Monday, June 18, 2007

Sermon for 3rd Sunday after Pentecost 17.6.07




3rd Sunday after Pentecost 17.6.07 Lost sheep

This parable of the lost sheep goes against our normal worldly thinking.

99 out of 100 is not bad. Any bishop would be glad to have 99% of his diocese working as it should,

but this parable is telling us, No, you cannot be happy if even one of your number is out in the cold.

This makes sense if we think of the Church in the same light as a family.

Suppose a family of say two parents and six children had to make a sudden exit because flood waters were coming.

You would not be happy if one of the children could not be found. Nobody would say: well, I have five out of six children in the car. Five out of six is not bad.

Of course, you would be frantically looking for the lost child.

We realize that the value of a person is not mathematical. There is something irreplaceable about each person.

We cannot simply interchange one person for another.

In practice, though, we do this all the time (when we do not know people very well). We talk of victims and survivors of an accident, but it is just numbers to us if we don’t know who the people are. We can manage to raise some sympathy for those suffering, but we do not feel the devastating loss that others closer to the scene would feel.

We care about only those we know. Well, by that logic, God knows everyone of His children, and therefore cares about each one.

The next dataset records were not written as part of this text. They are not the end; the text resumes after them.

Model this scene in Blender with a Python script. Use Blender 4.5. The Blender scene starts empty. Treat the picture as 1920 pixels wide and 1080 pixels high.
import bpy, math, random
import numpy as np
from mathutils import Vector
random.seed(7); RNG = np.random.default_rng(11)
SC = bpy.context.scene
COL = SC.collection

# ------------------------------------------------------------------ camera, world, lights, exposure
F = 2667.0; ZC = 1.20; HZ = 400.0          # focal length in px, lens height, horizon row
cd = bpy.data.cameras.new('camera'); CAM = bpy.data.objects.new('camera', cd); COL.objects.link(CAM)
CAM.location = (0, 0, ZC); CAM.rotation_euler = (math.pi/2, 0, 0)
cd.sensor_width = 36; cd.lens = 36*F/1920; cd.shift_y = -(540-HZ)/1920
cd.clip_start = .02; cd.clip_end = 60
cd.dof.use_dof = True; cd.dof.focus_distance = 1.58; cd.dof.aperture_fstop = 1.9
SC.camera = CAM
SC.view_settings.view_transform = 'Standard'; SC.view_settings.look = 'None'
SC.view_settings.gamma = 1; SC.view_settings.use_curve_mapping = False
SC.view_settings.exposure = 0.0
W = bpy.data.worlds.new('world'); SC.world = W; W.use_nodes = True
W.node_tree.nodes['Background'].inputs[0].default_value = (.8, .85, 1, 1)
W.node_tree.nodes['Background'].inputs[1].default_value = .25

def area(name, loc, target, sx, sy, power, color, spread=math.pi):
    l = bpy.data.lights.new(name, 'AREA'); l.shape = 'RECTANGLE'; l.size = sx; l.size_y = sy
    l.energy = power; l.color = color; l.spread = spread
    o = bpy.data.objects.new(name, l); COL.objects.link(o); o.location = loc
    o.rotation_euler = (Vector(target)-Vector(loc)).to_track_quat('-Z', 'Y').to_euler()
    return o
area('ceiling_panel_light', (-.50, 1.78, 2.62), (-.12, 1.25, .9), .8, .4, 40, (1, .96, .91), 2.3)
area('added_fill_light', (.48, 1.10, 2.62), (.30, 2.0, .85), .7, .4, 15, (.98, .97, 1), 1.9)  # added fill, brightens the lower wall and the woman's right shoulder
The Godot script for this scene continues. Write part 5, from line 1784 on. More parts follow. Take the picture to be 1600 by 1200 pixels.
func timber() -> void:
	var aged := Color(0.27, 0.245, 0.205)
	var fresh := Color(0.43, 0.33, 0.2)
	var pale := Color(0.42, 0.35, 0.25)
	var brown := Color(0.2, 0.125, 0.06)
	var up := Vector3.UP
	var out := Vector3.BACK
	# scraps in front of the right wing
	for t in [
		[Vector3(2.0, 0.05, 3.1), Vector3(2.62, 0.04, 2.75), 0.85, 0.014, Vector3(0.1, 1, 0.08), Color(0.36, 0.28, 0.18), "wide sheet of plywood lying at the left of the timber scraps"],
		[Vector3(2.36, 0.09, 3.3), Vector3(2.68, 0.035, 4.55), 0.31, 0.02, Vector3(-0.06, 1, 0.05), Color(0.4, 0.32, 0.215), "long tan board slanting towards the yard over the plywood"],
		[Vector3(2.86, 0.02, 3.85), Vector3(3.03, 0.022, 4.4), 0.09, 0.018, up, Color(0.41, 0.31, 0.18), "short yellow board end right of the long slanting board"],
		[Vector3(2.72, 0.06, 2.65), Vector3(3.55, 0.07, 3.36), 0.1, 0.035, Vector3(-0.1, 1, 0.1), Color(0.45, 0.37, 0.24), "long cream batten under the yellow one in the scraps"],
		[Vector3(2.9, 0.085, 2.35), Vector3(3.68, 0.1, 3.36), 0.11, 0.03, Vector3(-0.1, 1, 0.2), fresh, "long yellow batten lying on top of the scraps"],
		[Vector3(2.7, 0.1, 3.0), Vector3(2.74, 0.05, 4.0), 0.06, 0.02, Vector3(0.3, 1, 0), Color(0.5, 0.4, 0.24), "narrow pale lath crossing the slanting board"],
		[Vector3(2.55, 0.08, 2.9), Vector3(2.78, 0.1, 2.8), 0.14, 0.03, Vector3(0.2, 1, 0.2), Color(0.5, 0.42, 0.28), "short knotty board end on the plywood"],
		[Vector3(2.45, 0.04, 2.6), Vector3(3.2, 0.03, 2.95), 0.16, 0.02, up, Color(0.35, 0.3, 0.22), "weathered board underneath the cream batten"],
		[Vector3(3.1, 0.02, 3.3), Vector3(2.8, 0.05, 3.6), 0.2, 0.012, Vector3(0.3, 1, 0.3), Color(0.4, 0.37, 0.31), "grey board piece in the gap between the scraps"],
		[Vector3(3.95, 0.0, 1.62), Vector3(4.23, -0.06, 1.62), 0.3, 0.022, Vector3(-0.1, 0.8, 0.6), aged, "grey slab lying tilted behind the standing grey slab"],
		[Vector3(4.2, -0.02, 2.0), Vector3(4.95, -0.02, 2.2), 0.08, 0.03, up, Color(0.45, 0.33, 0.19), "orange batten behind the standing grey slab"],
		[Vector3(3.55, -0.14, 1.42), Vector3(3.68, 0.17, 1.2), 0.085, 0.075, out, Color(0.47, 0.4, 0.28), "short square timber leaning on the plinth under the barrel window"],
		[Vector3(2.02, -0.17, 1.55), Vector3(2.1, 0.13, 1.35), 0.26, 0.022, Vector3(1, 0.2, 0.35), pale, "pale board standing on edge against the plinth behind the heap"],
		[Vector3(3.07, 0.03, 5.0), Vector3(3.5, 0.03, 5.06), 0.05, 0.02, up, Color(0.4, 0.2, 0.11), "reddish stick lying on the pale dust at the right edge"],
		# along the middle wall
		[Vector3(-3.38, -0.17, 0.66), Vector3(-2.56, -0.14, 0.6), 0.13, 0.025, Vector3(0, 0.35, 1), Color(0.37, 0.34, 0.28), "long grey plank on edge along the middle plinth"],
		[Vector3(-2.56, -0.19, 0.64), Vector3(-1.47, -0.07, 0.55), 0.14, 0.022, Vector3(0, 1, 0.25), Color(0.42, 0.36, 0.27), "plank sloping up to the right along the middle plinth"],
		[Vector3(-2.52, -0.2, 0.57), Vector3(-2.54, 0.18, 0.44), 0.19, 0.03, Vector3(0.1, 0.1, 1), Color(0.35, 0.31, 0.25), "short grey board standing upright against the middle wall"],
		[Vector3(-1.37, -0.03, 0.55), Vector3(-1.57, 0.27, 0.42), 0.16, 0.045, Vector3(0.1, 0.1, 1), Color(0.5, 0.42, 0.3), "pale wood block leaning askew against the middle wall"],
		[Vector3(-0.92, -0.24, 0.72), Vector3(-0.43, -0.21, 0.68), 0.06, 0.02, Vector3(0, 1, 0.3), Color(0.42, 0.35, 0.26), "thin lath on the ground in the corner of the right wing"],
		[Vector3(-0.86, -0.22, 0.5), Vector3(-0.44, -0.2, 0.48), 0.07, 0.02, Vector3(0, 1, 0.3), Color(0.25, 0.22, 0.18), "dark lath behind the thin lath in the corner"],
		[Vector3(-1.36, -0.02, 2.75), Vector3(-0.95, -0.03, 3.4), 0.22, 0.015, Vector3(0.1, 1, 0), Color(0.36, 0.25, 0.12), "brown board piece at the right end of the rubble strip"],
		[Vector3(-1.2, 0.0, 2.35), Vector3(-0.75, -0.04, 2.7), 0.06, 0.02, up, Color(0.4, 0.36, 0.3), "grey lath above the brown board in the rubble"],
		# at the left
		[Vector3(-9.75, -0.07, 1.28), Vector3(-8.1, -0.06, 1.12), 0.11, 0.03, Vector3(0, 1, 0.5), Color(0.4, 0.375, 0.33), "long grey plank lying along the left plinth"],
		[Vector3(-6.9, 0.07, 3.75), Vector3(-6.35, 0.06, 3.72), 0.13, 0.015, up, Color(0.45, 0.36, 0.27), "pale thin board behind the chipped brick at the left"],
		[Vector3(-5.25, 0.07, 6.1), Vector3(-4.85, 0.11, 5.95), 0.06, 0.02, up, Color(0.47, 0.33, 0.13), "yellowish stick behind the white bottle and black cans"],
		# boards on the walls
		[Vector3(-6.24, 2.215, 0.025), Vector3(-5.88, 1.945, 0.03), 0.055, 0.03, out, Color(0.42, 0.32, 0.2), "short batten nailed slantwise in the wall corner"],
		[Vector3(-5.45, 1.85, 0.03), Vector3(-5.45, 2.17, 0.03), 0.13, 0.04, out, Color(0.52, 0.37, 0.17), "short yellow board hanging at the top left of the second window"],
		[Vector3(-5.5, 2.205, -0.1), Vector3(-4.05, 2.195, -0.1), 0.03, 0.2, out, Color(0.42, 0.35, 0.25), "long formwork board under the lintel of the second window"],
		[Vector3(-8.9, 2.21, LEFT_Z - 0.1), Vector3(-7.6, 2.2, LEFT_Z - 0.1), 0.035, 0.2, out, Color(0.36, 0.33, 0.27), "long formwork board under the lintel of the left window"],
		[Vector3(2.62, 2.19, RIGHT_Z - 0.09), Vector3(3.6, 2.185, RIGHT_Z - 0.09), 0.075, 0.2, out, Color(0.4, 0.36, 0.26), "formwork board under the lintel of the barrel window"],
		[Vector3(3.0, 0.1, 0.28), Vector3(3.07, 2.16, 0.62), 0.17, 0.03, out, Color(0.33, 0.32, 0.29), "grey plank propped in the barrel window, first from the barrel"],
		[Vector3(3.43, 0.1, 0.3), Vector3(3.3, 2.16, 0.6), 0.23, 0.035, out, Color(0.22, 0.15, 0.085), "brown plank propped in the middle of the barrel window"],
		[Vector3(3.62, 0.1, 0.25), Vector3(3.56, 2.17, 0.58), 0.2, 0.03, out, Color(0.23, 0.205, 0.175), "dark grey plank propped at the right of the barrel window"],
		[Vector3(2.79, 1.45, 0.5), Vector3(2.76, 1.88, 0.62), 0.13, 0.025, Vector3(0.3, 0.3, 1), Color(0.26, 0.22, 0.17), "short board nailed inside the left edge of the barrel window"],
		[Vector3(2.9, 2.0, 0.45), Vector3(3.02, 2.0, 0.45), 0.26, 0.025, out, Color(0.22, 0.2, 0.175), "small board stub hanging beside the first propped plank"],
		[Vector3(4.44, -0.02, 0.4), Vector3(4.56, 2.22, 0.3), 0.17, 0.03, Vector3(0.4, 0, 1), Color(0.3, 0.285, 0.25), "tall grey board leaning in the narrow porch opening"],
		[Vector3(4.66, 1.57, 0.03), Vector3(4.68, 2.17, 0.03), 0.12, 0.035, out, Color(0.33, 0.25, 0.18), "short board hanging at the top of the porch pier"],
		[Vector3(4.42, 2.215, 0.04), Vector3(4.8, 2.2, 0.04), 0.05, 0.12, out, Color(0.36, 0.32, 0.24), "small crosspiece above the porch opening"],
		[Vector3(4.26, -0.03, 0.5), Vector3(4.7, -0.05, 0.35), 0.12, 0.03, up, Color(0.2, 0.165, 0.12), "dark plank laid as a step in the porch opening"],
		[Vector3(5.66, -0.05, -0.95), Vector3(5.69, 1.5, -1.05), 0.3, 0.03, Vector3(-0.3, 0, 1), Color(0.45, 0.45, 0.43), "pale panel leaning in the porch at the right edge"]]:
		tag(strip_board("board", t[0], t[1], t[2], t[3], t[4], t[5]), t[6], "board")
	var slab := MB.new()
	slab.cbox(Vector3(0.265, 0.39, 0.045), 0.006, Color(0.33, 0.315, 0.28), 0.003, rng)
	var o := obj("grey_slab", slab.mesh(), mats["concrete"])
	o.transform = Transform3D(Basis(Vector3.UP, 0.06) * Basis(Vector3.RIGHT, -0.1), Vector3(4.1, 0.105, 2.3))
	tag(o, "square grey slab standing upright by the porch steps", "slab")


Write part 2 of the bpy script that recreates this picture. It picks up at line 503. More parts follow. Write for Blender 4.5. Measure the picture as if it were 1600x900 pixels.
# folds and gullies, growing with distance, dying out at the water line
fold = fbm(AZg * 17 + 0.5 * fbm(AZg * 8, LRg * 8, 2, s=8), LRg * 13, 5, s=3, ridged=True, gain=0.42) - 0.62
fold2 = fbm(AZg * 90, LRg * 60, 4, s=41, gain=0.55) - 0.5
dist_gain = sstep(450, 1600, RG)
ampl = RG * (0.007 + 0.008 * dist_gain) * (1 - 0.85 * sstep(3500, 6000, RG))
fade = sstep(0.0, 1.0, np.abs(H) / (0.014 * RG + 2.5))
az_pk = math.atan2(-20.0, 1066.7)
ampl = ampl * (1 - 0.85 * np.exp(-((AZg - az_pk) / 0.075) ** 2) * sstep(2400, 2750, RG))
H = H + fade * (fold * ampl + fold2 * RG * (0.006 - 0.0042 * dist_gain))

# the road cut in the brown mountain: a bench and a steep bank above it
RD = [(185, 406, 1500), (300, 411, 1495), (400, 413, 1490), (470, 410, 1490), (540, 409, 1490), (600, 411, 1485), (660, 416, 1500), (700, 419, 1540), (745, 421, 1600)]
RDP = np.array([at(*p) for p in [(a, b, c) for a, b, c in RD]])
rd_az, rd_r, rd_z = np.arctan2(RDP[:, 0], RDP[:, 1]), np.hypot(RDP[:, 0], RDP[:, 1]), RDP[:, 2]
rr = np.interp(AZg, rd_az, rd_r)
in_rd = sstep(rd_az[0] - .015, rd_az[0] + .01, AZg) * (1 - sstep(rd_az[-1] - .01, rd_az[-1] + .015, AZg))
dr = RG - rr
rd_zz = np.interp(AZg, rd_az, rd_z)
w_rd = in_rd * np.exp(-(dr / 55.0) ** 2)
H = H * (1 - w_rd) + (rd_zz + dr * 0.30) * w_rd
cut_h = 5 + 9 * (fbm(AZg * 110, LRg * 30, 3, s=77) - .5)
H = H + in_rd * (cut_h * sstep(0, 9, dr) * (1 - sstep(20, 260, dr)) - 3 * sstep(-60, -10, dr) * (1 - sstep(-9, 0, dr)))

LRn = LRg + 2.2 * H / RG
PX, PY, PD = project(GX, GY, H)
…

This is why Our Lord could give this teaching. To Him every person is important. Just as (or more so) your children are important to you, or your best friends etc.

He knows and loves each person passionately. It is therefore imperative that He as Good Shepherd would set off in search of a lost sheep.

To the rest of us it is one out of a hundred, so who cares? To Him it is like one of your children missing from the car.

He wants to convey to us a sense of the importance of each person.

We have this in the pro-life movement. Society does not care about abortions because they are just faceless numbers.

God, who created the soul of each baby at conception has a very different view.

We can be pro-life, but still very impersonal in the way we can classify people, taking them in general, not allowing for particular exceptions.

This is especially important with regard to evildoers, to sinners.

We can dismiss people so easily, but the Good Shepherd is not so quick to write people off.

OK it is very hard to love some people, when they have caused so much harm, but we have to remember their unique identity.

God did not create them that way and He is trying to rescue them from whatever ditch they have fallen into.

He is trying to free them from Satan’s clutches.

We naturally want people to be saved from physical harm; we should want it all the more from spiritual harm.

In any case, once the lost sheep comes home, he will change and become likeable.

When St Paul was still Saul, the average Christian would not have liked him much, but afterwards they came to love him. So for any lost sheep of today.

So we need to love more, to have the Heart of Christ in us, the Sacred Heart that burns with love for each and every person, writing no one off, wanting to find and bring home.

If we do not want that much, or don’t care much, our hearts have become hard. We are lost sheep ourselves to that extent. We need forgiving for our hardness of heart, and an infusion of divine love to make us search out the lost. Who cares? Anyone who has the heart of Christ within.